The last time I saw him for a lesson he hit my fingers with a pencil so ... I think I can get enough how-to's off of YouTube. I still like him though and once he told me that every time he went to Hawaii (he plays clarinet and sax) he always came back with more money than he'd left with. 

I'm fortunate in that I've ground my way along in this lousy economy long enough that I'm near retirement age. I can rent a room or some kind of small place to live back home and then just busk for day-to-day money and I won't need a lot. $10-$20 a day will be plenty. So the pressure of "you must be a success - or else!" is gone. 
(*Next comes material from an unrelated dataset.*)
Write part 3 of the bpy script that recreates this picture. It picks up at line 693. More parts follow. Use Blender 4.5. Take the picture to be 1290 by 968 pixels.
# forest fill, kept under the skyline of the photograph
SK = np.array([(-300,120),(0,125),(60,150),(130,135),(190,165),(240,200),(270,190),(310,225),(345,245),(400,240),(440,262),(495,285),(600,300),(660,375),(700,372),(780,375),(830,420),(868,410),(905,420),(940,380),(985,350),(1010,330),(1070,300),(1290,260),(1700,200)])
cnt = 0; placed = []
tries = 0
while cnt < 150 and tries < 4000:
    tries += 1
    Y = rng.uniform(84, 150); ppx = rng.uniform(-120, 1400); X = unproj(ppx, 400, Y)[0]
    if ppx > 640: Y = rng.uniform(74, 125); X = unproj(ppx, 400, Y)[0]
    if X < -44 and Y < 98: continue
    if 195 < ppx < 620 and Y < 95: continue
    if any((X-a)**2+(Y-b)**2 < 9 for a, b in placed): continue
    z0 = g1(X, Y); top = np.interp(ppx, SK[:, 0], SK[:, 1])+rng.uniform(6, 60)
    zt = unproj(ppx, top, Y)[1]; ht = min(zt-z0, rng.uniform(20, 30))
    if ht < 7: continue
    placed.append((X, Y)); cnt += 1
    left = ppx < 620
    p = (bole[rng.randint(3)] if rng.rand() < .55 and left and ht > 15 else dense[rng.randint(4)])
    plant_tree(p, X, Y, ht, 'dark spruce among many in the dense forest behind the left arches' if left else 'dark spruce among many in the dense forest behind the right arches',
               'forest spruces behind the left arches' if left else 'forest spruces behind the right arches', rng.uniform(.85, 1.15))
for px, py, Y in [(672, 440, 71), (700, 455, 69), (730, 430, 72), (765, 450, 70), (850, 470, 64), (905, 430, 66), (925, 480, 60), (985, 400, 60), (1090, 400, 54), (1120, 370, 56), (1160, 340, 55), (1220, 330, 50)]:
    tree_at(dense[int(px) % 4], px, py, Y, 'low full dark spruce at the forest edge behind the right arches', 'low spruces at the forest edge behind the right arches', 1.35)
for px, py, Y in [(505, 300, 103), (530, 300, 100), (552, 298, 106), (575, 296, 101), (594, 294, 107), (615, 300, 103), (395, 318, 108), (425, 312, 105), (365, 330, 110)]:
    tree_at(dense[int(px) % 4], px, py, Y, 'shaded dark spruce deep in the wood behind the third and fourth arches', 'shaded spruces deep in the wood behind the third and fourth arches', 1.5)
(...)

My plan is this: Learn clarinet, and then also, once my skills are up there, learn the soprano sax. Forget all those lower saxes, they're too hard to carry around on a bike or the bus. I've been watching a lot of YouTube videos of soprano, and even higher-pitched, saxes and they sound heavenly. Yeah you can bend the pitch around on a soprano like crazy (it's almost like a shakuhachi) and that's why they caution beginners to stay away from them, but to me that seems more like a feature than a bug. 

The fortunate thing is, as I've mentioned, thanks to Kenny G., Asians are nuts over the soprano sax. So while I might get kicked off of Kalakaua Avenue if I showed up with and alto or a tenor, a soprano ought to be fine, along with of course a clarinet. In fact when I was back there in 03, I actually tried busking with a clarinet, only being able to play a few scales. And I actually got a few dollars. 

In fact, in Mountain View, playing clarinet, I had an old guy hover around who said the clarinet has "such a nice tone". I was out there mainly to play "Harry Truman" by the band Chicago, to help Obama get elected for a 2nd time and it worked.  My home made transverse PVC flute only got an "It's so irritating" from a guy and as for trumpet, a guy, probably a player or teacher, ranted that I was flat or something like that and then quickly corrected himself and said, "But keep going with it!". 

Another thing I'm going to blame is good old alcohol. There's something about the mainland that's really conducive to drinking. If getting a good job, rising up in life, is based on who you know, then how is mainland society supposed to work when it's based on everyone being a stranger? Based on everyone, if they can bring themselves to interact with anyone, it's to use them in some way? It's a frantic, lonely place. No wonder everyone drinks. 

But alcohol is really good for screwing things up. Get home from work, have a couple-few beers, and there goes any "window" for practicing. I didn't do that back in Hawaii. I'd read a book or go over to the college and noodle around on their pianos or something. 

And college was almost as bad as alcohol because it takes up a tremendous amount of time and money, and the more college you go to, the less you make! Then you've got to pay back the money you borrowed, on less pay than you'd make as a high school dropout.

I got 10 things together to list, then settled in with an episode of Ken Burns' "Jazz" and got a little over an hour's practice in. I figured out why my A note didn't sound very good yesterday: I'd been pressing down a key on the back when I needed to press a key on the front. It sounds a lot better that way. 

It was past 3AM when I got to work on the listings, but somehow it was OK because I'd gotten my clarinet practice done.